» **TASK INSTRUCTIONS**
Copy each line exactly. Leave nothing out.

» **COLLECTED DATA**
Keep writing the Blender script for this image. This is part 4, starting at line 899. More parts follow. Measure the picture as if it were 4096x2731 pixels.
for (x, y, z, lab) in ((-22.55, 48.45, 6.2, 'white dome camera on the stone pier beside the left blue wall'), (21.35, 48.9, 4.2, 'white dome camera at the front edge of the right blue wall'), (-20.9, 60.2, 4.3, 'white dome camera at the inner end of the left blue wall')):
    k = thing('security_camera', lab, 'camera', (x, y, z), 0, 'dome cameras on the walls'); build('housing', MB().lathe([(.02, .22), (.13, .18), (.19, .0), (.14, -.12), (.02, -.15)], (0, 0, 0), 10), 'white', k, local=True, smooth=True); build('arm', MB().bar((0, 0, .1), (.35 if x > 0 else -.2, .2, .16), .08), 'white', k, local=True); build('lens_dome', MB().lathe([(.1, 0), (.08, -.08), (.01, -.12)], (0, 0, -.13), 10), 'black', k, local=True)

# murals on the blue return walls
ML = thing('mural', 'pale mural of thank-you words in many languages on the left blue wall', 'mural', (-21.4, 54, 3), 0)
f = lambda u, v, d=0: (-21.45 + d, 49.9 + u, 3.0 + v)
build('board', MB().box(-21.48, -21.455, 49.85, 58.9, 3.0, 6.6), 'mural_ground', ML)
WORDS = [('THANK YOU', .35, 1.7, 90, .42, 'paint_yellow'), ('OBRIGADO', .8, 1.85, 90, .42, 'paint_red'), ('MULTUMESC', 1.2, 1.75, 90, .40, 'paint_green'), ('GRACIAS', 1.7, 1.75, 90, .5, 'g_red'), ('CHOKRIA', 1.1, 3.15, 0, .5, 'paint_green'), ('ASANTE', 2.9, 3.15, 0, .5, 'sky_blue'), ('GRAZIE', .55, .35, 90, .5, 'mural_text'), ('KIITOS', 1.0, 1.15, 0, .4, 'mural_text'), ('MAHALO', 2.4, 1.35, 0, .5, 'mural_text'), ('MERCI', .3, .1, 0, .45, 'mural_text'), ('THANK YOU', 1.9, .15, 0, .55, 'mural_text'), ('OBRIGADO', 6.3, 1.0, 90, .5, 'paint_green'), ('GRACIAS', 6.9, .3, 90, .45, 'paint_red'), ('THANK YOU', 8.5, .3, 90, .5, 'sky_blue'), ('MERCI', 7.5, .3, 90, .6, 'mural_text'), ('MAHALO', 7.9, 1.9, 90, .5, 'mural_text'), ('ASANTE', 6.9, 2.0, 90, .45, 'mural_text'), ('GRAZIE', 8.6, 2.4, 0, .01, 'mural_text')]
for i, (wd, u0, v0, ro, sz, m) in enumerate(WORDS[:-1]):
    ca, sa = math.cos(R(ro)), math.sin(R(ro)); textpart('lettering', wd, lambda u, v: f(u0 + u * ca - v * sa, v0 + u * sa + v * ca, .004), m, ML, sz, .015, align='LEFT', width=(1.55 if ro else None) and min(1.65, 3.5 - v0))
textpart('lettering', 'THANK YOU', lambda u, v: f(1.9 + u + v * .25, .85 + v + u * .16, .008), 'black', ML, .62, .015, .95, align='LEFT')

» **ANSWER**
Keep writing the Blender script for this image. This is part 4, starting at line 899. More parts follow. Measure the picture as if it were 4096x2731 pixels.
for (x, y, z, lab) in ((-22.55, 48.45, 6.2, 'white dome camera on the stone pier beside the left blue wall'), (21.35, 48.9, 4.2, 'white dome camera at the front edge of the right blue wall'), (-20.9, 60.2, 4.3, 'white dome camera at the inner end of the left blue wall')):
    k = thing('security_camera', lab, 'camera', (x, y, z), 0, 'dome cameras on the walls'); build('housing', MB().lathe([(.02, .22), (.13, .18), (.19, .0), (.14, -.12), (.02, -.15)], (0, 0, 0), 10), 'white', k, local=True, smooth=True); build('arm', MB().bar((0, 0, .1), (.35 if x > 0 else -.2, .2, .16), .08), 'white', k, local=True); build('lens_dome', MB().lathe([(.1, 0), (.08, -.08), (.01, -.12)], (0, 0, -.13), 10), 'black', k, local=True)

# murals on the blue return walls
ML = thing('mural', 'pale mural of thank-you words in many languages on the left blue wall', 'mural', (-21.4, 54, 3), 0)
f = lambda u, v, d=0: (-21.45 + d, 49.9 + u, 3.0 + v)
build('board', MB().box(-21.48, -21.455, 49.85, 58.9, 3.0, 6.6), 'mural_ground', ML)
WORDS = [('THANK YOU', .35, 1.7, 90, .42, 'paint_yellow'), ('OBRIGADO', .8, 1.85, 90, .42, 'paint_red'), ('MULTUMESC', 1.2, 1.75, 90, .40, 'paint_green'), ('GRACIAS', 1.7, 1.75, 90, .5, 'g_red'), ('CHOKRIA', 1.1, 3.15, 0, .5, 'paint_green'), ('ASANTE', 2.9, 3.15, 0, .5, 'sky_blue'), ('GRAZIE', .55, .35, 90, .5, 'mural_text'), ('KIITOS', 1.0, 1.15, 0, .4, 'mural_text'), ('MAHALO', 2.4, 1.35, 0, .5, 'mural_text'), ('MERCI', .3, .1, 0, .45, 'mural_text'), ('THANK YOU', 1.9, .15, 0, .55, 'mural_text'), ('OBRIGADO', 6.3, 1.0, 90, .5, 'paint_green'), ('GRACIAS', 6.9, .3, 90, .45, 'paint_red'), ('THANK YOU', 8.5, .3, 90, .5, 'sky_blue'), ('MERCI', 7.5, .3, 90, .6, 'mural_text'), ('MAHALO', 7.9, 1.9, 90, .5, 'mural_text'), ('ASANTE', 6.9, 2.0, 90, .45, 'mural_text'), ('GRAZIE', 8.6, 2.4, 0, .01, 'mural_text')]
for i, (wd, u0, v0, ro, sz, m) in enumerate(WORDS[:-1]):
    ca, sa = math.cos(R(ro)), math.sin(R(ro)); textpart('lettering', wd, lambda u, v: f(u0 + u * ca - v * sa, v0 + u * sa + v * ca, .004), m, ML, sz, .015, align='LEFT', width=(1.55 if ro else None) and min(1.65, 3.5 - v0))
textpart('lettering', 'THANK YOU', lambda u, v: f(1.9 + u + v * .25, .85 + v + u * .16, .008), 'black', ML, .62, .015, .95, align='LEFT')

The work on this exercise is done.